To make a fair comparison, I should re-implement everything again using de Bruin notation. That has to wait till some other time, though. (Any one want to give it a try?)

It could be the case that, while some proofs are easily dismissed in Coq using tactics, in Agda the programmer should develop some more abstractions. I did feel myself repeating some proof patterns, and found one or two lemmas that do not present in Chargueraud’s tutorial which, if used in Agda, simplifies the proofs a bit. There could be more, but at this moment I am perhaps too involved in the details to see the patterns from a higher viewpoint.

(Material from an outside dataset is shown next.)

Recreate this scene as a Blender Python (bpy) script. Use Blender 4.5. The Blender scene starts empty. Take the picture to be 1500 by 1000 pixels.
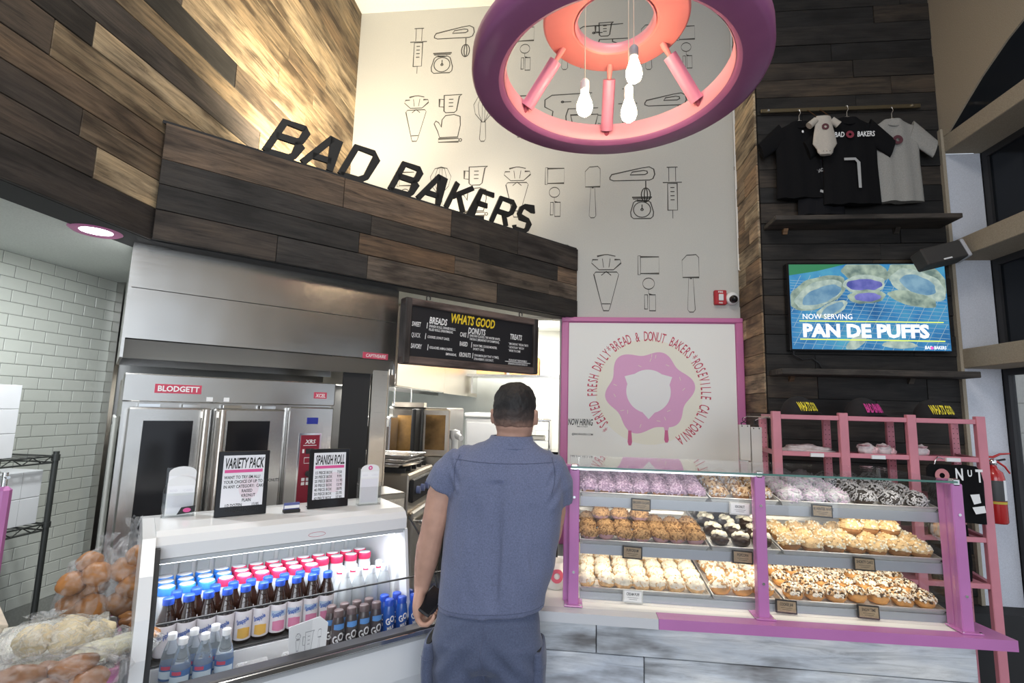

The exercise does pay off, though. Now I feel I am much more familiar with this style, and am perhaps more prepared to use it in my own project.

Code

A zip file containing all the code.

References

  1. Brian Aydemir, Arthur Chargueraud, Benjamin Pierce, Randy Pollack, and Stephanie Weirich. Engineering Formal Metatheory. POPL ’08.
  2. Arthur Chargueraud. The Locally Nameless Representation. Journal of Automated Reasoning, May 2011

1 thought on “Proving the Church-Rosser Theorem Using a Locally Nameless Representation”

  1. I’d never been able to figure out quite what “locally nameless” was all about before. (In part because everyone says they’re using it, but I could never find any papers introducing it.) That we’re doing a bottom-up traversal instead of a top-down, and that the reason this is good is because it matches the natural induction, makes complete sense.

    Though now I’m wondering whether the top-down traversal is intractable for any interesting reasons. In particular, because certain operations like unification only make sense as top-down traversals. And the traversal order also gets at the differences in formal power between deterministic and nondeterministic CFGs.